I can poke fun at how my anxieties manifest in transit. I can see the problems. I’m aware of how this level of preparedness invites certain patterns that quickly become constraining for me. This is where I get caught in a loop and try to anticipate every single “what if?,” all of which, even the most absurd, I know are possible.
But I can also appreciate that having food with me when I travel brings much comfort. There’s something about having food on me— food that I like— that reminds me that I have a body in need of care not matter where it is. It reminds me that my body is a also a place— a place I spend much time with.
When you're learning how to care for your body maybe sometimes you overdo it, miss the mark, over-plan, forget to listen. This has been my experience in an anxious body, at least.
When I don’t know what time the plane will take off, what being in a different place will look or feel like, at least I know what I will eat (and the exact minute it will happen, or at least what the menu at the restaurant looks like, what the seating arrangement is like…).
It inevitably take away from actually being in a breathing place—both the place of my body as well as the place I’m in.
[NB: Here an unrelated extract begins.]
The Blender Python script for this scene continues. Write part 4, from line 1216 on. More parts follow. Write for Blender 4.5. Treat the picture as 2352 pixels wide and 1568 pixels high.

It takes away from following the kinds of whims, sensations, smells, cravings and curiosities that strolling aimlessly down a side street, or sitting in a park, or watching people moving about their day may evoke.
What could it look like this time to travel differently as someone who’s thinking more carefully (not obsessively) about her own body, the place(s) it will move through, the impacts these movements might have in relation to other people? To the planet?
I want to be here, in the gutsy part of embodiment.
I want to practice what eating in transit could be, not as some practice of “embracing being untethered” or “free spirited” or whatever, but as a practice of grounding, of being oriented to a place— new or old— in some meaningful sensory way. There is a certain preciousness and ruthlessness to being with a meal, a tact to following your nose, asking the right people, arriving somewhere because your gut told you “find something with Thai basil in it,” that I’d like to learn to inhabit a little bit more comfortably, not for any other reason than I’d like to learn to listen more deeply.